// the find
jesseduffield/lazygit
simple terminal UI for git commands
lazygit is a terminal UI for git that wraps common git operations behind keyboard shortcuts and panels. It's for developers who use git heavily from the terminal but find the raw CLI friction-heavy — especially for interactive rebasing, staging hunks, and managing branches. At 80k stars it's basically the default choice in this category.
The interactive rebase UI is genuinely good — squash, fixup, reorder, and drop commits without touching a text editor or memorizing flags. Staging at the line level (not just hunk level) is something most TUIs get wrong; lazygit gets it right. The custom patch builder lets you surgically extract changes from old commits, which is the kind of thing that would take five git commands and a mistake to do manually. The custom command system is flexible enough that missing features are often just a config entry away, and the undo stack (backed by reflog) gives you a real escape hatch.
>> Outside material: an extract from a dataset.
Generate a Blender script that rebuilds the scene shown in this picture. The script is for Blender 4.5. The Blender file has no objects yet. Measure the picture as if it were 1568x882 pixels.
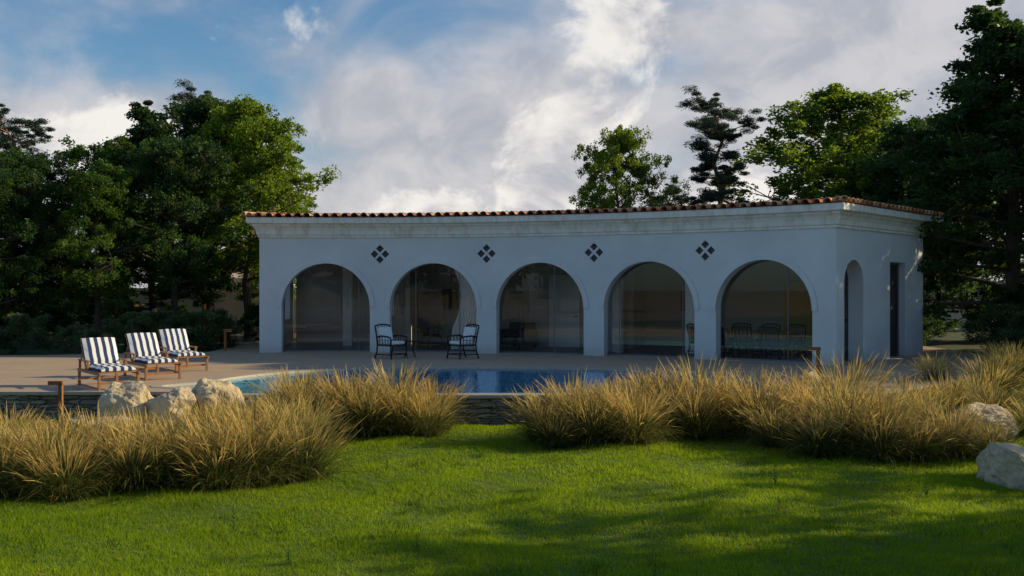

The keybinding surface is enormous and there's no good way to discover it incrementally — new users hit a wall of `?` menus that don't teach the mental model. The forked gocui lives in-tree (`pkg/gocui`) rather than pulling from upstream, which means any rendering bugs are the project's problem to fix. GitHub PR integration requires the `gh` CLI to be installed and authenticated, which is a hidden dependency that silently does nothing if missing. Configuration is powerful but the YAML schema is large and underdocumented enough that non-trivial customization requires reading source or the issue tracker.